Last night after all this, I woke up hours after I was supposed to be somewhere, big oops. So I'm just glad I got to meet Sunyata prior to missing Italian food in Brooklyn.

Today I essentially have what is a day off. My only definitive plans (other than working out) are having to do some stuff at Kinkos and having to send out some submissions, including a few to agencies who are looking to pick up people. While my acting career has exceeded my expectations for the year thus far, my private goal has been union membership or an agent by the end of the year, and that's looking less likely than I would like, even if I've also learned how much more I can do without those things than I thought (and how much harder it is to get those things than I thought).

Also, must work my lines today.

Finally, I would like to note that just because you're writing something in formal language does not require you to forget Show Don't Tell. Gah.

Thinking of having brunch alone, either at the Cow or Schiller's Liquor bar... but it's raining, but it seems gross out, and I feel restless, and I'm not sure either of those activities will provide whatever the bloody hell it is I am looking for.
I've come to a conclusion about me and this working out thing and more specifically the origin of it.

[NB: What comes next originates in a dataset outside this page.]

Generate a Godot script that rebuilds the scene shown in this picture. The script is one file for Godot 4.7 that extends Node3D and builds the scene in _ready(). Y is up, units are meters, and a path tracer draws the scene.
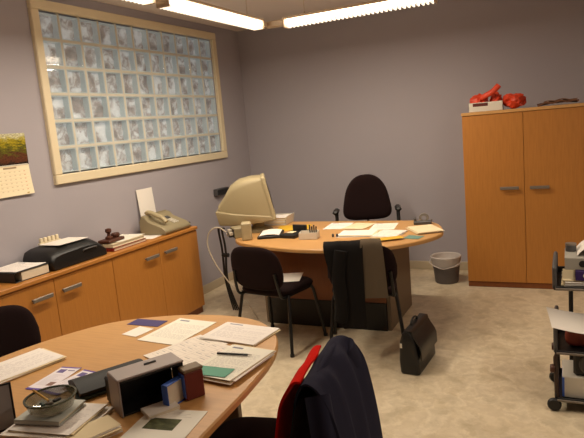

In a lot of ways I am insanely fearless, because I trust my intellect to get me through difficult situations and out of bad ones. I've had years of the universe demonstrating to me that this is a good theory.

Physically, I'm a lot more fearful, and although I can fight through some of those physical fears well enough when I have to, it's definitely a big wall for me. And I obsess on it (see tirade from about a week ago).

So... I've decided to stop worrying about overcoming those fears, and start worrying about making my body strong and agile enough that I know it can respond to most situations bot in life in general and in the realm of acting. It's a manageable goal, and a fun one because I've convinced myself that if I do this, I'm going to get to do all sorts of other stuff.

With that in mind, I walked four miles today, bought gourmet groceries and lifted weights. Right now, my small silly short term goal other than looking and feeling better is being able to do a handstand. I've never been able to, and I figure if my arms can support my own weight, I'm going to feel a lot more comfortable with situations where I could fall or slip or otherwise have to protect my face.

I feel pathetic saying all this, that I have to... that everything makes me so nuts, but fine, fuck it. I don't not win. I do opt out too much. I'm not opting out here.